Another reason, aside from the scrupulous performance of Varispeed, that Ashley’s personal accounts and musings never felt heavy-handed or forced were the photographs by Philip Makanna, who collaborated with Ashley on the latter’s 14-hour video opera/documentary Music with Roots in the Aether. Throughout the “projection score” by Katie Cox, Eric Magnus, and Andie Springer, the abstract and peaceful visual component did not feel like a contrived, maladroit powerpoint sequence as so many new music projections do. Rather, the photographed landscapes not only depicted the American scenery so important to Ashley, but also allowed the audience to “hear the singing and the texts without the typical visual distractions”, as Ashley desired. In combination with lighting designer David Moodey’s skillful spotlight maneuvering and Kate Brehm’s stage management, the photo projections did not hammer home a message but allowed the viewers to form their own responses alongside their listening. This was the rare opera experience wherein the visual and aural experiences were united with not a blip of disjunction.

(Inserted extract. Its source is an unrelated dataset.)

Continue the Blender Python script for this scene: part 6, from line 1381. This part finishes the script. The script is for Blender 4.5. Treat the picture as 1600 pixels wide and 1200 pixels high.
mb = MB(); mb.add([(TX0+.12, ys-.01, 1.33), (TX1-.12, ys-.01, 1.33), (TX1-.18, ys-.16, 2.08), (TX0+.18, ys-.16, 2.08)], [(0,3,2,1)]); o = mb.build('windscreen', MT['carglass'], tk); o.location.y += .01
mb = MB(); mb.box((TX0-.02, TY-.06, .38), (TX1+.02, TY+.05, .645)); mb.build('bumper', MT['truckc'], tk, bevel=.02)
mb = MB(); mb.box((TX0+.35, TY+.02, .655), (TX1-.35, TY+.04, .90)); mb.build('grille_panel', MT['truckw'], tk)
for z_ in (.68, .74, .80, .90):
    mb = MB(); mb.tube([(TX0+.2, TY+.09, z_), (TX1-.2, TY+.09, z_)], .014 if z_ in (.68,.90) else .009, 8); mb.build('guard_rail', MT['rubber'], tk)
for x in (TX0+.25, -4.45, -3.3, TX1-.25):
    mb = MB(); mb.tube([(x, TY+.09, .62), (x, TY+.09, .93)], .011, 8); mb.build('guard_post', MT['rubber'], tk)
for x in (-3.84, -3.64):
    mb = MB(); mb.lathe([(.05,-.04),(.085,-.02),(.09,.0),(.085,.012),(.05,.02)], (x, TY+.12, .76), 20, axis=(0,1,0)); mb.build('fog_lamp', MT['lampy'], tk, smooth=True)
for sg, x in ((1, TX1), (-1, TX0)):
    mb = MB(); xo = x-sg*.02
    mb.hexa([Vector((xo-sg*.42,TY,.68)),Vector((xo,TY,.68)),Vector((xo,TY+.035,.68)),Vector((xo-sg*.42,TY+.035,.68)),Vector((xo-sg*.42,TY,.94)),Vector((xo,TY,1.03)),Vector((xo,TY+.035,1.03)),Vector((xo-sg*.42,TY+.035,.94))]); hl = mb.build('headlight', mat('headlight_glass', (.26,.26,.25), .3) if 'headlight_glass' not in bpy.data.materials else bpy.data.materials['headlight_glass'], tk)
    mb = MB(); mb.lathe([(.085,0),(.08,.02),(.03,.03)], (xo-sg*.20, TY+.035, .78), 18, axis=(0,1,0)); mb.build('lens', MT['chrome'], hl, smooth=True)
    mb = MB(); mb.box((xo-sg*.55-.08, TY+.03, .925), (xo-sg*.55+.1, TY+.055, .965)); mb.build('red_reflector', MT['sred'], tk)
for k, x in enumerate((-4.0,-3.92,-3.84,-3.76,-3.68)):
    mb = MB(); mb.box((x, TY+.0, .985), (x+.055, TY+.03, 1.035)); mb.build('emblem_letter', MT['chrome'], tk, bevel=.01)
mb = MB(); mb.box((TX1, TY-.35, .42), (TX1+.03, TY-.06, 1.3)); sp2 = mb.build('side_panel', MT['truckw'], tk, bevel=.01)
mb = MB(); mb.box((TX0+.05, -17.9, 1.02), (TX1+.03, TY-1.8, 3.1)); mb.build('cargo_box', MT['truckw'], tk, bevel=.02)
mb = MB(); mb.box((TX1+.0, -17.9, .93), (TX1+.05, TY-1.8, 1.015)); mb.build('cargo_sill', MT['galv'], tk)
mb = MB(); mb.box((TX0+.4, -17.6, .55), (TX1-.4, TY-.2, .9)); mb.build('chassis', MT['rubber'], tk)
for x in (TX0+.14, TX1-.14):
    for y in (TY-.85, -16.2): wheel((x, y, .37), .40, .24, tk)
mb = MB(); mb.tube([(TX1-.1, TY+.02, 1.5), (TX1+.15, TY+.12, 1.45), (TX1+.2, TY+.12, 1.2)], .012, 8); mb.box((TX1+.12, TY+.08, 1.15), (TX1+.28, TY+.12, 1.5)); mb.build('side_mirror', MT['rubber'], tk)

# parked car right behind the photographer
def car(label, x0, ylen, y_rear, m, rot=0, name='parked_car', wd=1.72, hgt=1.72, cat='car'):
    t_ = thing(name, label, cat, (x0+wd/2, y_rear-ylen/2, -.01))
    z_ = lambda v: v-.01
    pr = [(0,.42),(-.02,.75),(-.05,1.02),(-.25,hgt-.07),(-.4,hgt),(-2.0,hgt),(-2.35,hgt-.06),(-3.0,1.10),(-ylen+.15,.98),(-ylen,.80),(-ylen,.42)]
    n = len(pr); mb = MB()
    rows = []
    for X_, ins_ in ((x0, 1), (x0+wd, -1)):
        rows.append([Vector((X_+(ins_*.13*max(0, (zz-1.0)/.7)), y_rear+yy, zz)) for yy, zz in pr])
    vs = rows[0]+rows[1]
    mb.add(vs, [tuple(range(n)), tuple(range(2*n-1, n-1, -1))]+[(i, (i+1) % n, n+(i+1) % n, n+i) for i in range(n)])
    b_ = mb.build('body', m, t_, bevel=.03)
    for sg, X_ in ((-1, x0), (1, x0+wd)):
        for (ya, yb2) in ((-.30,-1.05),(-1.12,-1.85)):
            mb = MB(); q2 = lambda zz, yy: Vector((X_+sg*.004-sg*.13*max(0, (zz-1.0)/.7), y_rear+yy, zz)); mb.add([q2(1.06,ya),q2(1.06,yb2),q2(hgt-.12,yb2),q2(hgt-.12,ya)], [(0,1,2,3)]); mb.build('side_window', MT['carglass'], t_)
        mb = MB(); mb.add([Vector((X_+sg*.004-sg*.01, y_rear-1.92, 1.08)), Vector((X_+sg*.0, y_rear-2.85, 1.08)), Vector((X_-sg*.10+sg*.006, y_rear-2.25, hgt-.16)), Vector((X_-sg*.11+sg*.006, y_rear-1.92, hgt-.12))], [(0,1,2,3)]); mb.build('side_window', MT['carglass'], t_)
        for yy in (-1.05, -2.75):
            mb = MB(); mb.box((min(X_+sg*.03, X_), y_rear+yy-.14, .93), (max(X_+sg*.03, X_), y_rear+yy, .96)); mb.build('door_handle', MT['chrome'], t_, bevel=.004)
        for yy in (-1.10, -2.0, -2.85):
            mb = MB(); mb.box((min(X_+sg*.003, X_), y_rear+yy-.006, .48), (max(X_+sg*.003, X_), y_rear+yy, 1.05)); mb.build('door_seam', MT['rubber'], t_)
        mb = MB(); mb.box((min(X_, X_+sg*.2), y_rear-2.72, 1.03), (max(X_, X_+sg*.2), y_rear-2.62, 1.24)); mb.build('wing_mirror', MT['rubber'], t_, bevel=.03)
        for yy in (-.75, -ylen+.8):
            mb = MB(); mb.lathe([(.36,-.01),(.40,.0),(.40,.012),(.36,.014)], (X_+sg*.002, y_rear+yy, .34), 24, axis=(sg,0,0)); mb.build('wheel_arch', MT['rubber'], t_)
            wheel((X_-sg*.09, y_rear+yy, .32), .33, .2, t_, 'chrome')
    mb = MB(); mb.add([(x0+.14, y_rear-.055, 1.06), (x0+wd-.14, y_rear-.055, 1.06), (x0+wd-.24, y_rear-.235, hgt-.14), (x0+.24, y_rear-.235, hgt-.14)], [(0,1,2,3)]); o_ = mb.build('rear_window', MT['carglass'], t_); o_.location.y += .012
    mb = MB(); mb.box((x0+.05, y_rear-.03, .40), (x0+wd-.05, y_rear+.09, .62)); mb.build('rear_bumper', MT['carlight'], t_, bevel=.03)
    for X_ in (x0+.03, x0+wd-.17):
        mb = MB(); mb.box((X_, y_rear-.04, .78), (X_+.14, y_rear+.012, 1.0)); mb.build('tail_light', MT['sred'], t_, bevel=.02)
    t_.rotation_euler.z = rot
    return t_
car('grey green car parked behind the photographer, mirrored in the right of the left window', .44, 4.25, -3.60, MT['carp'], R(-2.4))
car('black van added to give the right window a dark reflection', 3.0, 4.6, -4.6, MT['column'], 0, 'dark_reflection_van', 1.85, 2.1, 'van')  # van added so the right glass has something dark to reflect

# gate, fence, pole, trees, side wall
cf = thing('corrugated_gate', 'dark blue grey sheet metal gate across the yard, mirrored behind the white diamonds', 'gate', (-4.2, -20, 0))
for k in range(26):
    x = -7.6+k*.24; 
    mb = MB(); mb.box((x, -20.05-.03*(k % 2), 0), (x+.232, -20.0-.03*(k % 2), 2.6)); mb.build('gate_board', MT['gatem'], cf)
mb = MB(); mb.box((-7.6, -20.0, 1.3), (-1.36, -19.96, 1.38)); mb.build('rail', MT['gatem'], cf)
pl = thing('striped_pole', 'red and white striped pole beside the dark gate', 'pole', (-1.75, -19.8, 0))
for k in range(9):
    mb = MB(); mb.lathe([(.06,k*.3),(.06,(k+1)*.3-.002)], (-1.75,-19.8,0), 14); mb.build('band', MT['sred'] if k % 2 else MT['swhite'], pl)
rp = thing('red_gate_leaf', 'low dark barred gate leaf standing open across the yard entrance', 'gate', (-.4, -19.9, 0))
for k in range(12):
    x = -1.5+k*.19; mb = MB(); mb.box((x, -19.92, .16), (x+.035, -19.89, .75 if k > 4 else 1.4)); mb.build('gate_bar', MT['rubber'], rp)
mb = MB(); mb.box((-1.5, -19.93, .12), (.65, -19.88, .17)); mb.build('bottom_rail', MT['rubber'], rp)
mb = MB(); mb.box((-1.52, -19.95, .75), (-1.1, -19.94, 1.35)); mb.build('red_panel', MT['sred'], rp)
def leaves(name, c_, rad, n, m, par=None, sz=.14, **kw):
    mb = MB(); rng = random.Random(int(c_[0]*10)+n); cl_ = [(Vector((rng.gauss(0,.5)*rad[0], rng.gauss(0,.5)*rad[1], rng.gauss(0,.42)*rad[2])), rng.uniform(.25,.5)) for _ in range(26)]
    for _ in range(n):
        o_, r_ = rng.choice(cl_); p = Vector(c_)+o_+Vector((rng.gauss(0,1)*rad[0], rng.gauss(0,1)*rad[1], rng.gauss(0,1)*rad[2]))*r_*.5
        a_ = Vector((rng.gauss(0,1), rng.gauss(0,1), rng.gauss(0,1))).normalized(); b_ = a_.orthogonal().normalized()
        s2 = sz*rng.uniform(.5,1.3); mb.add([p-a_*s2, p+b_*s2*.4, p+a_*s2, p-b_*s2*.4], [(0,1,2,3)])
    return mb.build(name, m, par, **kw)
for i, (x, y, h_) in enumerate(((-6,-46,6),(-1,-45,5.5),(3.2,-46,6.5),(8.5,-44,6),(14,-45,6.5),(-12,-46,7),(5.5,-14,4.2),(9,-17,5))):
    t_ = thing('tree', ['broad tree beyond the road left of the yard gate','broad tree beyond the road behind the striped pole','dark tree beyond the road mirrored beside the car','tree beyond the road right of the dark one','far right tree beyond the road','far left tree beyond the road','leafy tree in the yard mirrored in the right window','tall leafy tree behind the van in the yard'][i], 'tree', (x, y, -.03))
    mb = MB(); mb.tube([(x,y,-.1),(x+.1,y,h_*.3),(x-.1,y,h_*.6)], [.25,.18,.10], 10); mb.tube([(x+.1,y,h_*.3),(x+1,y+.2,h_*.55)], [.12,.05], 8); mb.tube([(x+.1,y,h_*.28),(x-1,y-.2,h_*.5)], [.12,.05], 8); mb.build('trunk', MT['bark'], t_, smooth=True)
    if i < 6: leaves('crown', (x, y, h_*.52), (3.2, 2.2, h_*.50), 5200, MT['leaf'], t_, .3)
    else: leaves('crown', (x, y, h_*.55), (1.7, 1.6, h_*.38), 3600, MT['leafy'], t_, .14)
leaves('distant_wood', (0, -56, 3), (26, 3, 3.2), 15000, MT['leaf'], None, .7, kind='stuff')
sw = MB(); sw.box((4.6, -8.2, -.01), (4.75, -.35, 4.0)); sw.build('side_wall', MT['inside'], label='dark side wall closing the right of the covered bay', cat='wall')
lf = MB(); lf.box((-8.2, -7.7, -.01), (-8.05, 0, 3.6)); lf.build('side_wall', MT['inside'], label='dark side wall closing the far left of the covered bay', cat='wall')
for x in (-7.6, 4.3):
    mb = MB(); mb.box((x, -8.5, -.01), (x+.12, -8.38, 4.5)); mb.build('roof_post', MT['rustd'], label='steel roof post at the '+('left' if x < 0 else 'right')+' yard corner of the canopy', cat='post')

More straightforward than Ashley’s other operas, which can be oblique and convoluted in narrative and musical structure, Crash delivers a wondrous yet meditative experience. Written at the end of the sixth fourteen-year cycle of his life—and it’s surely no coincidence Ashley died just before his 84th birthday, considering his self-imposed significance on the number—the opera feels as if Ashley is looking back on his life while also looking towards the future, using the voices of young people to explore concepts of voice, story-telling, and, yes, opera.